On Friday, the government released more economic data showing that the economy is still improving. Obviously, this is backwards looking data but it does help confirm why the path of least resistance for the stock market has been up recently after a correction in January. One of the indicators I’ve shared with you over the years has been the rate of change of economic growth measured by GDP (quarter over quarter annualized) compared to the S&P 500. This has been a highly correlated comparison. The latest reading shows the the economy grew at 5.9% annualized in the 4th quarter. This was better than the average economist (aren’t they all average) had estimated (5.7%).

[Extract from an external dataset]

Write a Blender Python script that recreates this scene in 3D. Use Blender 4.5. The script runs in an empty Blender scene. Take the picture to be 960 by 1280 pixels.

Above is the picture of the S&P 500 in blue and the GDP Growth rate in red. You’ll notice a pretty tight correlation going back over the past 10 years. Naturally, you’d look at the chart and say well if the red line (GDP growth rate) is still going up, surely the S&P 500 has to race up and has a lot more to run. There are a few things to consider before making that assumption. First, the red line can start to come down (which I expect very soon) and meet the blue line and they’d still be correlated. Also, notice how investors seem very receptive to good economic data (red lines begin to turn up) but when the economy begins to decelerate (red line flattening out or going down), the stock market (blue line) continues to rise.
I think humans are greedy and naturally optimistic. Therefore, when the economy has been bad for some time, we’re looking for any bit of good news. On the other hand, we’re very reluctant to accept the fact that perhaps the improving economy is beginning to falter and stocks keep going up for a while. I believe over the spring time, you’ll see this red line (economic growth) begin to roll over. Keep in mind that doesn’t mean the economy is actually going backwards as in a recession, it simply means that the growth is slowing. It might look like the 2004 and 2005 time frame. But, you’ll notice that the stock market continued to rise in that environment. So, be careful about taking this chart and assuming either the S&P is going to the moon because economic growth is still accelerating or the S&P 500 is going to head down as soon as the red line begins to fall.
My belief is that the economy is going begin to decelerate in the spring time and into the summer and the stock market will keep improving even though it won’t be at the rate it increased in 2009. For now, I still believe the stock market is improving and investors are willing to assume more risk. The cyclical (not secular) bull is still alive.